Friday, August 17, 2012

The Shibori Adventure

Yesterday morning I was out feeding Neko-chan in the rain when a woman walking by starting talking to me about Neko-chan and her little house. 

The amazing thing was she was talking to me in English.  Her English is better than any other Japanese person I’ve met here.  She is an art student at the university and we continued talking while the Neko-chan nibbled.  Her area is textiles and her senior project is shibori! Shibori is a Japanese reistence dying technique.  I’ve been fascinated by it for ages.  I had a wonderful book in the US, but it had to be left behind.

My new friend, Miwako, invited me to the university lab to see what she is working on. I was thrilled. She is trying out various colors and patterns and will later dye fabric to be made into a kimono for her senior project. 

After showing me around the lab and explaining various projects in the works there, she gave me a piece of cotton fabric to try it myself. First, I stitched around and pulled it up tight.  Next, I tied up some circles.  When the fabric was all tied up, we put the fabric pieces in some water for 30 minutes.

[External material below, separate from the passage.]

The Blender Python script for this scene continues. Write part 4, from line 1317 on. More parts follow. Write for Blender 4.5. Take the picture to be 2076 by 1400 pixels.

Her fabric pieces were numbered and she kept a record of all she did in a sketchbook.  She drew pictures of how she tied the fabric and mathematical notes about the types and amount of powdered dye, chemicals, and water.  The formula is all very scientific, not like the Rit dye we used to make tie dye shirts years ago.

She had two scales to measure the grams of the white powder (I think it was some kind of salt) and the grams of dye. She had beakers for the liquid chemical and water – both hot and cold.

We let the fabric soak in the blue dye solution first. 

After the correct amount of time elapsed, we washed the excess dye out and put the fabric in a spinner to get excess water out. 

Then we took out the thread ties and retied it.  She recorded what she did in her book.

Next we put it in the yellow dye and went through the process again.

After taking out the thread this time, we lightly pressed the fabric. 

It was so much fun! Thank you Miwako!


おのみわこ said...

Thank you so much!
I hope to see you again and make fabric work together.

Barb S said...

How did your new friend know English so well? Lovely pattern on the fabric?

Barb S said...

How did your friend know English so well?